§ Given instruction:
Below are some records: retype them all exactly, but not the pictures.

§ Records with scene code:
—————

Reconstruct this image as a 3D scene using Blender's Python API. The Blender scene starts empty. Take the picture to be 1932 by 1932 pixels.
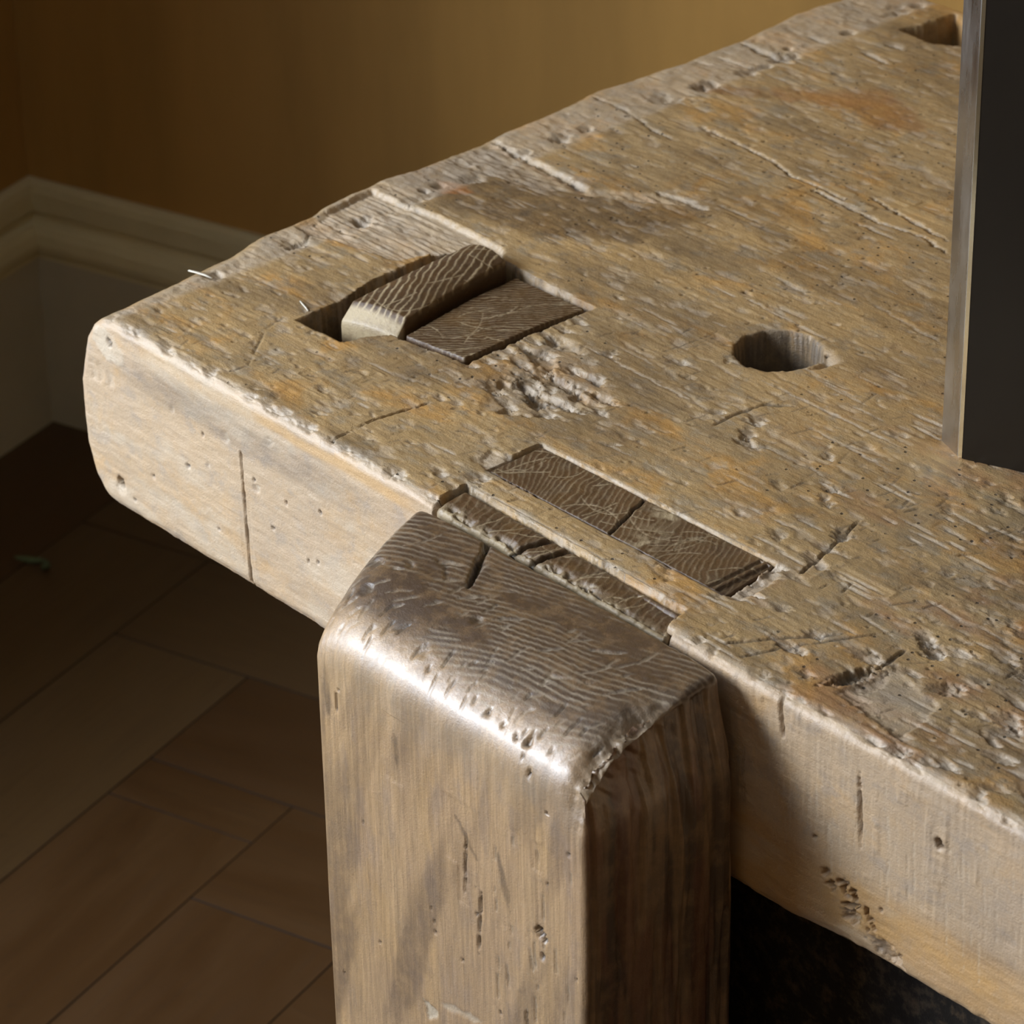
import bpy, math
import numpy as np
from mathutils import Vector, Matrix

# ------------------------------------------------------------------ camera, world, light, exposure
SC = bpy.context.scene
COL = SC.collection
SC.view_settings.view_transform = 'Standard'
SC.view_settings.look = 'None'
SC.view_settings.gamma = 1.0
SC.view_settings.use_curve_mapping = False
SC.view_settings.exposure = -0.70

EYE = Vector((0, 0, 1.70))
PITCH, ROLL = math.radians(30.032), math.radians(-1.104)
fw = Vector((0, math.cos(PITCH), -math.sin(PITCH)))
up = Vector((0, math.sin(PITCH), math.cos(PITCH)))
rt = Vector((1, 0, 0))
rt2 = rt * math.cos(ROLL) + up * math.sin(ROLL)
up2 = up * math.cos(ROLL) - rt * math.sin(ROLL)
cd = bpy.data.cameras.new('camera')
cam = bpy.data.objects.new('camera', cd)
COL.objects.link(cam)
cam.matrix_world = Matrix(((rt2.x, up2.x, -fw.x, EYE.x), (rt2.y, up2.y, -fw.y, EYE.y), (rt2.z, up2.z, -fw.z, EYE.z), (0, 0, 0, 1)))
cd.sensor_width = 36.0
cd.lens = 6702.9 / 1932 * 36
cd.clip_start = 0.05
cd.dof.use_dof = True
cd.dof.focus_distance = 1.80
cd.dof.aperture_fstop = 22
SC.camera = cam

w = bpy.data.worlds.new('world'); SC.world = w; w.use_nodes = True
w.node_tree.nodes['Background'].inputs[0].default_value = (0.66, 0.79, 1.0, 1)
w.node_tree.nodes['Background'].inputs[1].default_value = 9.0

# frames: room (corner of the two visible walls) and bench (front left corner)
RK = Vector((-0.4593, 3.1404, 0)); RU = Vector((0.8520, -0.5235, 0)); RV = Vector((0.5235, 0.8520, 0))
BO = Vector((-0.2289, 1.7852, 0)); BU = Vector((0.6581, -0.7529, 0)); BV = Vector((0.7529, 0.6581, 0))
TOPZ = 0.80
def room(u, v, z=0): return RK + RU * u + RV * v + Vector((0, 0, z))
def bench(x, y, z=0): return BO + BU * x + BV * y + Vector((0, 0, z))

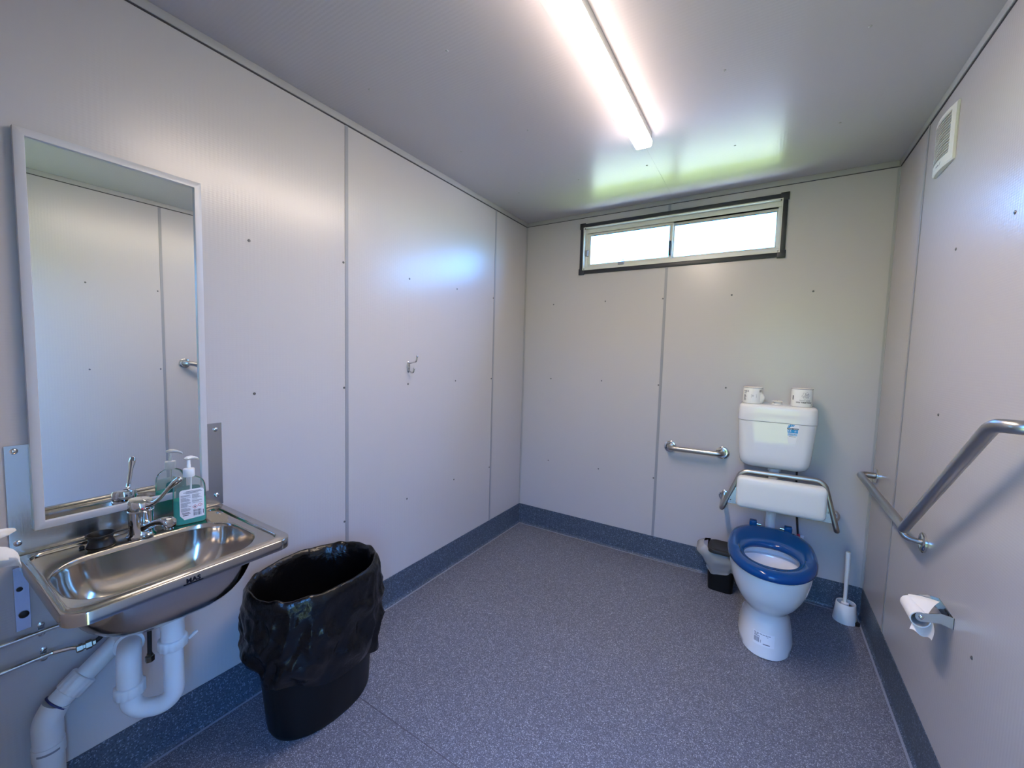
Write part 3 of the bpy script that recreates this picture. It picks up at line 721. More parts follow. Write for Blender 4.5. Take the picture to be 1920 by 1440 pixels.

—————

§ Result for this task:
Reconstruct this image as a 3D scene using Blender's Python API. The Blender scene starts empty. Take the picture to be 1932 by 1932 pixels.
import bpy, math
import numpy as np
from mathutils import Vector, Matrix

# ------------------------------------------------------------------ camera, world, light, exposure
SC = bpy.context.scene
COL = SC.collection
SC.view_settings.view_transform = 'Standard'
SC.view_settings.look = 'None'
SC.view_settings.gamma = 1.0
SC.view_settings.use_curve_mapping = False
SC.view_settings.exposure = -0.70

EYE = Vector((0, 0, 1.70))
PITCH, ROLL = math.radians(30.032), math.radians(-1.104)
fw = Vector((0, math.cos(PITCH), -math.sin(PITCH)))
up = Vector((0, math.sin(PITCH), math.cos(PITCH)))
rt = Vector((1, 0, 0))
rt2 = rt * math.cos(ROLL) + up * math.sin(ROLL)
up2 = up * math.cos(ROLL) - rt * math.sin(ROLL)
cd = bpy.data.cameras.new('camera')
cam = bpy.data.objects.new('camera', cd)
COL.objects.link(cam)
cam.matrix_world = Matrix(((rt2.x, up2.x, -fw.x, EYE.x), (rt2.y, up2.y, -fw.y, EYE.y), (rt2.z, up2.z, -fw.z, EYE.z), (0, 0, 0, 1)))
cd.sensor_width = 36.0
cd.lens = 6702.9 / 1932 * 36
cd.clip_start = 0.05
cd.dof.use_dof = True
cd.dof.focus_distance = 1.80
cd.dof.aperture_fstop = 22
SC.camera = cam

w = bpy.data.worlds.new('world'); SC.world = w; w.use_nodes = True
w.node_tree.nodes['Background'].inputs[0].default_value = (0.66, 0.79, 1.0, 1)
w.node_tree.nodes['Background'].inputs[1].default_value = 9.0

# frames: room (corner of the two visible walls) and bench (front left corner)
RK = Vector((-0.4593, 3.1404, 0)); RU = Vector((0.8520, -0.5235, 0)); RV = Vector((0.5235, 0.8520, 0))
BO = Vector((-0.2289, 1.7852, 0)); BU = Vector((0.6581, -0.7529, 0)); BV = Vector((0.7529, 0.6581, 0))
TOPZ = 0.80
def room(u, v, z=0): return RK + RU * u + RV * v + Vector((0, 0, z))
def bench(x, y, z=0): return BO + BU * x + BV * y + Vector((0, 0, z))

Write part 3 of the bpy script that recreates this picture. It picks up at line 721. More parts follow. Write for Blender 4.5. Take the picture to be 1920 by 1440 pixels.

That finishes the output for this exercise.